The protests, demanding the government’s resignation over the Wikileaks expose on UPA-I surviving a parliamentary trust vote in July 2008 by bribing MPs from other parties, had led to two adjournments of the Lok Sabha and later a walk out by the entire opposition led by Leader of Opposition and BJP leader Sushma Swaraj.

After the opposition walked out raising slogans against the government, the speaker applied the guillotine, and with Finance Minister Pranab Mukherjee moving the Appropriation Bill, the house passed them at one go.

The Lok Sabha has only discussed the allocations for the ministries of rural development and external affairs.

The guillotine is a parliamentary procedure that allows for curtailing the debates on demands for grants of various ministries to ensure timely passage of the Finance Bill, ensuring completion of the budget exercise.

Parliament has already completed the first phase of the budgetary exercise by approving the supplementary demands for 2010-11 after the finance minister’s reply to the general discussion on the budget.

The guillotine was applied much earlier than usual, due to the budget session being curtailed in view of the assembly elections in West Bengal, Assam, Kerala, Tamil Nadu and Puducherry in April-May.

The budget session will end on March 25 instead of in mid-April so as to enable MPs participate in the election campaign.

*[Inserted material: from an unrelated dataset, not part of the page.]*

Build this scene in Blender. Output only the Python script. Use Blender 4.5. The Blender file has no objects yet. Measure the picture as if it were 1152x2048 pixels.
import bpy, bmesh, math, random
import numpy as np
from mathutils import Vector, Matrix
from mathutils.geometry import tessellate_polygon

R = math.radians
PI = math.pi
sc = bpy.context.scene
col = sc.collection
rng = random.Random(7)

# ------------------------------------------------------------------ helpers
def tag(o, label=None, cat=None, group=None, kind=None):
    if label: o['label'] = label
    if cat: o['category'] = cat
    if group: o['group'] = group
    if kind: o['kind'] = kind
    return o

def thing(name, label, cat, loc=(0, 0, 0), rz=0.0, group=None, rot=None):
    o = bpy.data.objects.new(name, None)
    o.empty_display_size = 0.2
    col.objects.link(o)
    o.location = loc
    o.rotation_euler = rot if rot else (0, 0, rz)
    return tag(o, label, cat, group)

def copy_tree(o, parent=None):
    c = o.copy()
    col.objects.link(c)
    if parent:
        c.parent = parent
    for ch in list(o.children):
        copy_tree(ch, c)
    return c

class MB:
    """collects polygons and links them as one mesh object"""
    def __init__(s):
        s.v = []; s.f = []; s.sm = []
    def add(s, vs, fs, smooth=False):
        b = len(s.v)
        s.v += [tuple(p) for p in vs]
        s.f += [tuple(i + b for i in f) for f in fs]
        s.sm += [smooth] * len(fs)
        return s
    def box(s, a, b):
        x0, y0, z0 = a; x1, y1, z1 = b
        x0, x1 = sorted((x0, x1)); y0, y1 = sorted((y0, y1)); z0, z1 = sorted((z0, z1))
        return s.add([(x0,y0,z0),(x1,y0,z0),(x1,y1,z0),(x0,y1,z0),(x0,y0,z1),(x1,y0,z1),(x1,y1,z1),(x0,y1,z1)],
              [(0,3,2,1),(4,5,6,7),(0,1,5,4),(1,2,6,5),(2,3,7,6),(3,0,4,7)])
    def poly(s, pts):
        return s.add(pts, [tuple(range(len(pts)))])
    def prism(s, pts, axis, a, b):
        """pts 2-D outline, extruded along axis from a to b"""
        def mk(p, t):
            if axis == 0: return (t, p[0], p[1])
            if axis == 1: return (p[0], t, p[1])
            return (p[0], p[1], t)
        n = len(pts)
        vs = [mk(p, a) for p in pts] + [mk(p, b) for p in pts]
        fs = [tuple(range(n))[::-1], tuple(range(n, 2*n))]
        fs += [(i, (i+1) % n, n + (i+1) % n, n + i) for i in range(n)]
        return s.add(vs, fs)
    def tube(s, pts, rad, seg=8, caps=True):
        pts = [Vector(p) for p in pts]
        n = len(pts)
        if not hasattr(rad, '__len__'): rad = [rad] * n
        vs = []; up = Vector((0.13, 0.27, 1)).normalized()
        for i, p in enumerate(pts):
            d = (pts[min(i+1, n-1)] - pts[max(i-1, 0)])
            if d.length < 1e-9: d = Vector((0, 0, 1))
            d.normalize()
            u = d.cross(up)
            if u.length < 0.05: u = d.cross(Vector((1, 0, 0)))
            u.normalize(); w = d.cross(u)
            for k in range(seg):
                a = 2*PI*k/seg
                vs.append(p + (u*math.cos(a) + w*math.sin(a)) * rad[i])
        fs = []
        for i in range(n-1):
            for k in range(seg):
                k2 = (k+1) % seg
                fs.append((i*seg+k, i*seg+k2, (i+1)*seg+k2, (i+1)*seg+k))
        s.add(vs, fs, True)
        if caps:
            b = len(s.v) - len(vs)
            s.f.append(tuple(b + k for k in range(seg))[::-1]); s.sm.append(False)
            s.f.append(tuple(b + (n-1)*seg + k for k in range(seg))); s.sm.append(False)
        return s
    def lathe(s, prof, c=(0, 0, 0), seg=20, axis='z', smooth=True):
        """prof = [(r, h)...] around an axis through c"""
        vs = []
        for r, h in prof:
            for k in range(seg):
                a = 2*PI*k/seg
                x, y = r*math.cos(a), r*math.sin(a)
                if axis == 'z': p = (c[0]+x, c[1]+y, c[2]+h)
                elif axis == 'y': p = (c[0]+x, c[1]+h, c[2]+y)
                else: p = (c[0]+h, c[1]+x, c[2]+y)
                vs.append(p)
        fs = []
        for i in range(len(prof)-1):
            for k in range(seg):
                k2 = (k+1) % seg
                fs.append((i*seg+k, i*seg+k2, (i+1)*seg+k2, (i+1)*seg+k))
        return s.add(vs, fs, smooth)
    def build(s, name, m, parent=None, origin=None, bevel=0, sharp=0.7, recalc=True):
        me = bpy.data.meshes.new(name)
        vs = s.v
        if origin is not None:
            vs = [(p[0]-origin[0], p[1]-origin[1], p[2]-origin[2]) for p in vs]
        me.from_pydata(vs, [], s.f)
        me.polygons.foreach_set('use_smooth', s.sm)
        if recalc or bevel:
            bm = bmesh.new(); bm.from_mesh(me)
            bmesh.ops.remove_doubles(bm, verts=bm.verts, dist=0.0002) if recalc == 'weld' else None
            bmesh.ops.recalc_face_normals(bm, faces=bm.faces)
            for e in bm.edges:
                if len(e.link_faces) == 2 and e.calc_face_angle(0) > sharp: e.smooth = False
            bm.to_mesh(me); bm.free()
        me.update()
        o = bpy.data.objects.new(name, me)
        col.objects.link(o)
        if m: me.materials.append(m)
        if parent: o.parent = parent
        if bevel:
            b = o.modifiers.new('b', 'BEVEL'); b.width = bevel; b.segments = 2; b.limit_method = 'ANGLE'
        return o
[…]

Thus, the entire budgetary exercise, including passage of the demands for grants, the Appropriation Bills and the Finance Bill is to be completed by March 24.

The Finance Bill, which incorporates the tax proposals for 2011-12, will be taken up for discussion in the Lok Sabha March 21-22 and the entire process would be completed by March 24.

Mukherjee had presented the budget proposals for 2011-12 in Lok Sabha on Feb 28.